**Instruction**
Reproduce the data that follows in its entirety, character for character.

──────── Available data

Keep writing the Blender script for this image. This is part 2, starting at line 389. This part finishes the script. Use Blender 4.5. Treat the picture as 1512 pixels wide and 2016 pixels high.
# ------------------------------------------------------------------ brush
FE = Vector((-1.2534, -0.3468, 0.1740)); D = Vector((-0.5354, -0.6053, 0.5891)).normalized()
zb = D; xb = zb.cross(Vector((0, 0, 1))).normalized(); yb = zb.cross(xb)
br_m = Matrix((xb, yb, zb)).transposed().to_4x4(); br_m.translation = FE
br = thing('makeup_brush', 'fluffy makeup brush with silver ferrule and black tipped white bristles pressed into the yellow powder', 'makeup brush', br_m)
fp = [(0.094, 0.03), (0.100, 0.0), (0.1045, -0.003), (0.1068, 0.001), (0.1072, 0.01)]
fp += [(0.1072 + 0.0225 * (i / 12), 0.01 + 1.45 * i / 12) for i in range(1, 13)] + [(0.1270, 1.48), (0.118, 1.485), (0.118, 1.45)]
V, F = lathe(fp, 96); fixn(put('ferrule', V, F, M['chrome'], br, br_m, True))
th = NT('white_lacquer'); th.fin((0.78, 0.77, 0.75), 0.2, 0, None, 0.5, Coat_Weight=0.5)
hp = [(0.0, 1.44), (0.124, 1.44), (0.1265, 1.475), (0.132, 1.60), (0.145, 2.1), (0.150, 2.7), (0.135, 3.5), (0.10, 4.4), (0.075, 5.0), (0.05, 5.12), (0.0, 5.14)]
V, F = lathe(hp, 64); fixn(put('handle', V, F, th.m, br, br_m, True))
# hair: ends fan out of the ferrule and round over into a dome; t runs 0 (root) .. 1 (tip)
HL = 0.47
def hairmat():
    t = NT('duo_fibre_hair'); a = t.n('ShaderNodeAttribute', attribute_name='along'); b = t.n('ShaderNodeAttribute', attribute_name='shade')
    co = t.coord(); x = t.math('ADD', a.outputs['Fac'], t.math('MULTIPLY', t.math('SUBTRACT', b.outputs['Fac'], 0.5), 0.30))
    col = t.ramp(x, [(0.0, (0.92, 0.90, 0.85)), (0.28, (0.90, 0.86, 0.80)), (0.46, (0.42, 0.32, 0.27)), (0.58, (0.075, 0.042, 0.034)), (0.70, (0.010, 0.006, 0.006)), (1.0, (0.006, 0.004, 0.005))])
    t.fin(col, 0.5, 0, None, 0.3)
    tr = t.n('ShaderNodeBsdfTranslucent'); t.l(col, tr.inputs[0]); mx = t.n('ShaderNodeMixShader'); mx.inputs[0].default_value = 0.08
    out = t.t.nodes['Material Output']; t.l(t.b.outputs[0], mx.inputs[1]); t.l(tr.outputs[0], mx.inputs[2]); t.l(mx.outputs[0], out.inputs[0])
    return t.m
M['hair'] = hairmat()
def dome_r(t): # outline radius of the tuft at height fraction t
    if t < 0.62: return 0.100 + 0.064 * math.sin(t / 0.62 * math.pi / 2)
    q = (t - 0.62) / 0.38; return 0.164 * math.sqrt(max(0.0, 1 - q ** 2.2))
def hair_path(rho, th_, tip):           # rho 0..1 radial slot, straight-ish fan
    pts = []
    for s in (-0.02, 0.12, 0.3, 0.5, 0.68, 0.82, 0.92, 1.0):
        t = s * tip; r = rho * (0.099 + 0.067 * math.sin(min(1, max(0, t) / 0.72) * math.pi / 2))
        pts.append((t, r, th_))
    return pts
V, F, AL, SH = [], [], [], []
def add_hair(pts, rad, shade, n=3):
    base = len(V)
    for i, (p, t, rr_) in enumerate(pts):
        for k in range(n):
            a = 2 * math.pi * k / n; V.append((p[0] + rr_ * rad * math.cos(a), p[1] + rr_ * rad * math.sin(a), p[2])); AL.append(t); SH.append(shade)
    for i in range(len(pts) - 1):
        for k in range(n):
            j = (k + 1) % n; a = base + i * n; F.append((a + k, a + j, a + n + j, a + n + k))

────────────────

**The response**
Keep writing the Blender script for this image. This is part 2, starting at line 389. This part finishes the script. Use Blender 4.5. Treat the picture as 1512 pixels wide and 2016 pixels high.
# ------------------------------------------------------------------ brush
FE = Vector((-1.2534, -0.3468, 0.1740)); D = Vector((-0.5354, -0.6053, 0.5891)).normalized()
zb = D; xb = zb.cross(Vector((0, 0, 1))).normalized(); yb = zb.cross(xb)
br_m = Matrix((xb, yb, zb)).transposed().to_4x4(); br_m.translation = FE
br = thing('makeup_brush', 'fluffy makeup brush with silver ferrule and black tipped white bristles pressed into the yellow powder', 'makeup brush', br_m)
fp = [(0.094, 0.03), (0.100, 0.0), (0.1045, -0.003), (0.1068, 0.001), (0.1072, 0.01)]
fp += [(0.1072 + 0.0225 * (i / 12), 0.01 + 1.45 * i / 12) for i in range(1, 13)] + [(0.1270, 1.48), (0.118, 1.485), (0.118, 1.45)]
V, F = lathe(fp, 96); fixn(put('ferrule', V, F, M['chrome'], br, br_m, True))
th = NT('white_lacquer'); th.fin((0.78, 0.77, 0.75), 0.2, 0, None, 0.5, Coat_Weight=0.5)
hp = [(0.0, 1.44), (0.124, 1.44), (0.1265, 1.475), (0.132, 1.60), (0.145, 2.1), (0.150, 2.7), (0.135, 3.5), (0.10, 4.4), (0.075, 5.0), (0.05, 5.12), (0.0, 5.14)]
V, F = lathe(hp, 64); fixn(put('handle', V, F, th.m, br, br_m, True))
# hair: ends fan out of the ferrule and round over into a dome; t runs 0 (root) .. 1 (tip)
HL = 0.47
def hairmat():
    t = NT('duo_fibre_hair'); a = t.n('ShaderNodeAttribute', attribute_name='along'); b = t.n('ShaderNodeAttribute', attribute_name='shade')
    co = t.coord(); x = t.math('ADD', a.outputs['Fac'], t.math('MULTIPLY', t.math('SUBTRACT', b.outputs['Fac'], 0.5), 0.30))
    col = t.ramp(x, [(0.0, (0.92, 0.90, 0.85)), (0.28, (0.90, 0.86, 0.80)), (0.46, (0.42, 0.32, 0.27)), (0.58, (0.075, 0.042, 0.034)), (0.70, (0.010, 0.006, 0.006)), (1.0, (0.006, 0.004, 0.005))])
    t.fin(col, 0.5, 0, None, 0.3)
    tr = t.n('ShaderNodeBsdfTranslucent'); t.l(col, tr.inputs[0]); mx = t.n('ShaderNodeMixShader'); mx.inputs[0].default_value = 0.08
    out = t.t.nodes['Material Output']; t.l(t.b.outputs[0], mx.inputs[1]); t.l(tr.outputs[0], mx.inputs[2]); t.l(mx.outputs[0], out.inputs[0])
    return t.m
M['hair'] = hairmat()
def dome_r(t): # outline radius of the tuft at height fraction t
    if t < 0.62: return 0.100 + 0.064 * math.sin(t / 0.62 * math.pi / 2)
    q = (t - 0.62) / 0.38; return 0.164 * math.sqrt(max(0.0, 1 - q ** 2.2))
def hair_path(rho, th_, tip):           # rho 0..1 radial slot, straight-ish fan
    pts = []
    for s in (-0.02, 0.12, 0.3, 0.5, 0.68, 0.82, 0.92, 1.0):
        t = s * tip; r = rho * (0.099 + 0.067 * math.sin(min(1, max(0, t) / 0.72) * math.pi / 2))
        pts.append((t, r, th_))
    return pts
V, F, AL, SH = [], [], [], []
def add_hair(pts, rad, shade, n=3):
    base = len(V)
    for i, (p, t, rr_) in enumerate(pts):
        for k in range(n):
            a = 2 * math.pi * k / n; V.append((p[0] + rr_ * rad * math.cos(a), p[1] + rr_ * rad * math.sin(a), p[2])); AL.append(t); SH.append(shade)
    for i in range(len(pts) - 1):
        for k in range(n):
            j = (k + 1) % n; a = base + i * n; F.append((a + k, a + j, a + n + j, a + n + k))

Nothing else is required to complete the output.